▶ _WRITTEN TASK_
Exact reproduction of the data is required, with images excluded.

==================================================

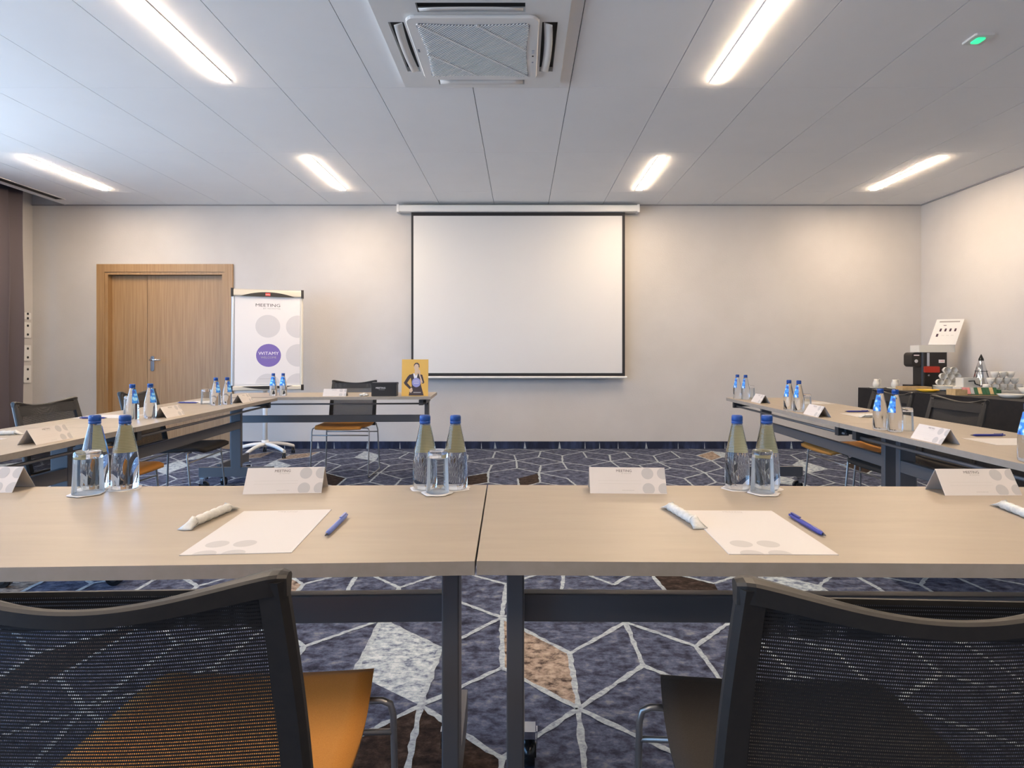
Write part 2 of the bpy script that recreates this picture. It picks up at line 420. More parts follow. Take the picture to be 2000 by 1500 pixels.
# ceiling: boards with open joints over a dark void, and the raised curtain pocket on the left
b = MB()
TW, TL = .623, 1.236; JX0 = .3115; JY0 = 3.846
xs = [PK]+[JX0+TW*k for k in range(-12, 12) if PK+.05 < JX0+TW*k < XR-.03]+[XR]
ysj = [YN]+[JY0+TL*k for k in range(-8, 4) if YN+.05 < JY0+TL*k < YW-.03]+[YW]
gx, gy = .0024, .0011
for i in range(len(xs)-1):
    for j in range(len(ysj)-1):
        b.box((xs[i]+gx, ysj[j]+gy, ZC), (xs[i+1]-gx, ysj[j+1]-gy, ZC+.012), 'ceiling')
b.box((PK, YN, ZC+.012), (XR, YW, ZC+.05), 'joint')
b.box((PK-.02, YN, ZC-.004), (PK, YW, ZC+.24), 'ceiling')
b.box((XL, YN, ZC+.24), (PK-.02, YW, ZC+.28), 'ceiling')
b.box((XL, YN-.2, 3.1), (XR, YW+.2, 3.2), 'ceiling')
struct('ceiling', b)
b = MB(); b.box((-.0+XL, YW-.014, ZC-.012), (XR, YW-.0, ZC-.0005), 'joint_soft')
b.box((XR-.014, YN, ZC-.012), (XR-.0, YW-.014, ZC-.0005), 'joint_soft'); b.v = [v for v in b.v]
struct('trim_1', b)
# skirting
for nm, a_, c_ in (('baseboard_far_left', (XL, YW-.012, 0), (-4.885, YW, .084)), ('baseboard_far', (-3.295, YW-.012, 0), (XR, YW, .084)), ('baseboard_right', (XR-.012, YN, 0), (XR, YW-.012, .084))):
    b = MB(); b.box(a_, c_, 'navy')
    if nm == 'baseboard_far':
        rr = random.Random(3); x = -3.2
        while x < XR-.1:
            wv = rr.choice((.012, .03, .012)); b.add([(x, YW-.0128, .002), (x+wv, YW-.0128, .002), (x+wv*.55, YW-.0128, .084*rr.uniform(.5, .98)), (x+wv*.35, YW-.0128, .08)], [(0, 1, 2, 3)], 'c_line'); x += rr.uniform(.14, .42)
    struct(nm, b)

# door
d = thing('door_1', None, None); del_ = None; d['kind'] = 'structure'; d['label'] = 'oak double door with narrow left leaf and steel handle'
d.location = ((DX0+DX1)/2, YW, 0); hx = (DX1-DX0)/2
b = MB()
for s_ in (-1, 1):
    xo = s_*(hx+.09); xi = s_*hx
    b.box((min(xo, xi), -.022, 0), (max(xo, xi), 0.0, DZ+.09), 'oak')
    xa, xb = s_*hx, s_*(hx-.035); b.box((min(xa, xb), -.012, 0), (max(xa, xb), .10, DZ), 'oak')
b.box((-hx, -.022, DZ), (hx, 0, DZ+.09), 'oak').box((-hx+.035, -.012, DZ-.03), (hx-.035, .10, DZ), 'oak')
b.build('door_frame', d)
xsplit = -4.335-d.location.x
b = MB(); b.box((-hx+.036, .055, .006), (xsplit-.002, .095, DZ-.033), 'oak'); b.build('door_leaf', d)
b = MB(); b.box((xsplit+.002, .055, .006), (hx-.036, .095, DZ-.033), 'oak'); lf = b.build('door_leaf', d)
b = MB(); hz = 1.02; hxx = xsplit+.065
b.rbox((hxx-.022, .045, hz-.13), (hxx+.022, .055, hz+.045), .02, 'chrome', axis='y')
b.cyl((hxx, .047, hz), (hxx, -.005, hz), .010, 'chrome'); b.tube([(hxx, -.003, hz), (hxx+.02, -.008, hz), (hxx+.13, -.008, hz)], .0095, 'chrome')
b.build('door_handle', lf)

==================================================

▶ _WRITTEN REPLY_
Write part 2 of the bpy script that recreates this picture. It picks up at line 420. More parts follow. Take the picture to be 2000 by 1500 pixels.
# ceiling: boards with open joints over a dark void, and the raised curtain pocket on the left
b = MB()
TW, TL = .623, 1.236; JX0 = .3115; JY0 = 3.846
xs = [PK]+[JX0+TW*k for k in range(-12, 12) if PK+.05 < JX0+TW*k < XR-.03]+[XR]
ysj = [YN]+[JY0+TL*k for k in range(-8, 4) if YN+.05 < JY0+TL*k < YW-.03]+[YW]
gx, gy = .0024, .0011
for i in range(len(xs)-1):
    for j in range(len(ysj)-1):
        b.box((xs[i]+gx, ysj[j]+gy, ZC), (xs[i+1]-gx, ysj[j+1]-gy, ZC+.012), 'ceiling')
b.box((PK, YN, ZC+.012), (XR, YW, ZC+.05), 'joint')
b.box((PK-.02, YN, ZC-.004), (PK, YW, ZC+.24), 'ceiling')
b.box((XL, YN, ZC+.24), (PK-.02, YW, ZC+.28), 'ceiling')
b.box((XL, YN-.2, 3.1), (XR, YW+.2, 3.2), 'ceiling')
struct('ceiling', b)
b = MB(); b.box((-.0+XL, YW-.014, ZC-.012), (XR, YW-.0, ZC-.0005), 'joint_soft')
b.box((XR-.014, YN, ZC-.012), (XR-.0, YW-.014, ZC-.0005), 'joint_soft'); b.v = [v for v in b.v]
struct('trim_1', b)
# skirting
for nm, a_, c_ in (('baseboard_far_left', (XL, YW-.012, 0), (-4.885, YW, .084)), ('baseboard_far', (-3.295, YW-.012, 0), (XR, YW, .084)), ('baseboard_right', (XR-.012, YN, 0), (XR, YW-.012, .084))):
    b = MB(); b.box(a_, c_, 'navy')
    if nm == 'baseboard_far':
        rr = random.Random(3); x = -3.2
        while x < XR-.1:
            wv = rr.choice((.012, .03, .012)); b.add([(x, YW-.0128, .002), (x+wv, YW-.0128, .002), (x+wv*.55, YW-.0128, .084*rr.uniform(.5, .98)), (x+wv*.35, YW-.0128, .08)], [(0, 1, 2, 3)], 'c_line'); x += rr.uniform(.14, .42)
    struct(nm, b)

# door
d = thing('door_1', None, None); del_ = None; d['kind'] = 'structure'; d['label'] = 'oak double door with narrow left leaf and steel handle'
d.location = ((DX0+DX1)/2, YW, 0); hx = (DX1-DX0)/2
b = MB()
for s_ in (-1, 1):
    xo = s_*(hx+.09); xi = s_*hx
    b.box((min(xo, xi), -.022, 0), (max(xo, xi), 0.0, DZ+.09), 'oak')
    xa, xb = s_*hx, s_*(hx-.035); b.box((min(xa, xb), -.012, 0), (max(xa, xb), .10, DZ), 'oak')
b.box((-hx, -.022, DZ), (hx, 0, DZ+.09), 'oak').box((-hx+.035, -.012, DZ-.03), (hx-.035, .10, DZ), 'oak')
b.build('door_frame', d)
xsplit = -4.335-d.location.x
b = MB(); b.box((-hx+.036, .055, .006), (xsplit-.002, .095, DZ-.033), 'oak'); b.build('door_leaf', d)
b = MB(); b.box((xsplit+.002, .055, .006), (hx-.036, .095, DZ-.033), 'oak'); lf = b.build('door_leaf', d)
b = MB(); hz = 1.02; hxx = xsplit+.065
b.rbox((hxx-.022, .045, hz-.13), (hxx+.022, .055, hz+.045), .02, 'chrome', axis='y')
b.cyl((hxx, .047, hz), (hxx, -.005, hz), .010, 'chrome'); b.tube([(hxx, -.003, hz), (hxx+.02, -.008, hz), (hxx+.13, -.008, hz)], .0095, 'chrome')
b.build('door_handle', lf)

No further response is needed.